Toda esa enorme masa de población pasó por Salta, donde muchos se le unieron, si bien Belgrano no tenía ya tiempo de aplicar allí un bando de éxodo similar. Llegaron finalmente a Tucumán y son conocidos los acontecimientos posteriores. Belgrano resolvió, instado por el pueblo, quedarse en Tucumán y presentar batalla a los realistas. Los derrotó el 24 de septiembre, y volvió a derrotarlos el 20 de febrero del año siguiente, en Salta.
Graves daños
Carrillo destaca el impacto del Éxodo. “Hirió como rayo” a la población. “Fue alistada en el ejército, o transportada, y no se restableció sino por menor número. Su riqueza fue extraída, y no entró más en el cauce de su formación. Sus archivos fueron confiados a manos incuriosas que han ocasionado su desaparición o la más completa confusión y deterioro en los restos redimidos. Los vasos y joyas de los templos fueron extraídos igualmente, quedando perdidos en la batahola que envolvió al país en aquel período”.
Recién dos días después de la victoria de Salta, es decir el 22 de febrero de 1813, la capital jujeña dejó de estar bajo el poder de los realistas y se restableció el gobierno criollo. “La ciudad se encontraba destruida en gran parte, por el abandono y por las necesidades de la defensa” y se habían “multiplicado sus ruinas”, escribe Carrillo.

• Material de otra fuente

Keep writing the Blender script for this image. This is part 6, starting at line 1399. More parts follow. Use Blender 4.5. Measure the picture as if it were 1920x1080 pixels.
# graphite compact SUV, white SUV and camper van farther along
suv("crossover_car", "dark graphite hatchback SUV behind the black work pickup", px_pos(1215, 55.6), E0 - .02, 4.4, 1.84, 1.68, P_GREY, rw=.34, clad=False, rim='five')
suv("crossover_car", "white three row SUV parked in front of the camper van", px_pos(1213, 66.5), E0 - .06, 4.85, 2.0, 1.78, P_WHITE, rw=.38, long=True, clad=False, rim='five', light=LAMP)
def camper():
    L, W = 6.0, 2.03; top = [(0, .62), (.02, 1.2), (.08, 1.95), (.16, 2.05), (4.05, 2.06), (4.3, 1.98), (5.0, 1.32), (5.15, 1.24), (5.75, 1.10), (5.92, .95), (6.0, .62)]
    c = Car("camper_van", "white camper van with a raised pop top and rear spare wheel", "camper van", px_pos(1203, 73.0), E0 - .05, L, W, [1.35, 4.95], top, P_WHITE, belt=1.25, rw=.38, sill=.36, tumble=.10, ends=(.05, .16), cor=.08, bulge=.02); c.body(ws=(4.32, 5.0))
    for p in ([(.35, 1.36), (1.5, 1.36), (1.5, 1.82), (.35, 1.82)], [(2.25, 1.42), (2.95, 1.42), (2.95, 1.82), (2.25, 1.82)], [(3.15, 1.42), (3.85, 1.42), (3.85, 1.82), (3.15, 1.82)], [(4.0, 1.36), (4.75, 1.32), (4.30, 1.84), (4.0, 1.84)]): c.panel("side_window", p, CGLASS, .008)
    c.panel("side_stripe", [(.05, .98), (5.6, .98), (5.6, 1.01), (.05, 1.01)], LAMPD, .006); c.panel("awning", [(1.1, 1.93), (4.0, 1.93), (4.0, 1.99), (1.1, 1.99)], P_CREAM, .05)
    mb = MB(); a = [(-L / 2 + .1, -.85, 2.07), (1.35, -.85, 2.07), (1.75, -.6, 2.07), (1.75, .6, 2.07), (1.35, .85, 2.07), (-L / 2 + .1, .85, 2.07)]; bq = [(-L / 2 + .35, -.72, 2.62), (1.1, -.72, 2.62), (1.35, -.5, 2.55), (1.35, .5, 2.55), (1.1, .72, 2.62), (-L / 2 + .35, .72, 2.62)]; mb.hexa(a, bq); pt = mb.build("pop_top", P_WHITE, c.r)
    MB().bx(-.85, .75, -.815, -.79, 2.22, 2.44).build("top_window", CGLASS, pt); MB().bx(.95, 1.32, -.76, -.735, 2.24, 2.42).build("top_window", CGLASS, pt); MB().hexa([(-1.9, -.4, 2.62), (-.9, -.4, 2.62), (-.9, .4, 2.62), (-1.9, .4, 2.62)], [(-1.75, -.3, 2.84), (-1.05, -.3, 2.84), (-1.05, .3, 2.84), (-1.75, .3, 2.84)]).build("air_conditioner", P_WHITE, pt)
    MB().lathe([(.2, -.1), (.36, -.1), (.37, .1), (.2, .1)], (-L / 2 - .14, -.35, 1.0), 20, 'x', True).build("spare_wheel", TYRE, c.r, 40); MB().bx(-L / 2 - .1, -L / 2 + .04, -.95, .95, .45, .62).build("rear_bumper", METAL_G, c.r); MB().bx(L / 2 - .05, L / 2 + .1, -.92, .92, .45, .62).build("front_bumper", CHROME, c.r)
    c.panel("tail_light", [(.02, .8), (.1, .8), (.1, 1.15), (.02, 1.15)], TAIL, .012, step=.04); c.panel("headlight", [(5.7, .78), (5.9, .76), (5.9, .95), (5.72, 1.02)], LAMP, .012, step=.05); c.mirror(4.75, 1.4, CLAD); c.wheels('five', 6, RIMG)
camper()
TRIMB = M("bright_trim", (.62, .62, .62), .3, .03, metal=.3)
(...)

En el libro del Cabildo, de su puño y letra, Belgrano escribió entonces: “Aquí concluye el Cabildo establecido por la Tiranía que fue repulsada, arrojada, aniquilada y destruida con la célebre y memorable victoria que obtuvieron las armas de la patria el 20 de febrero de 1813, siendo el primer soldado de ellas: Manuel Belgrano”.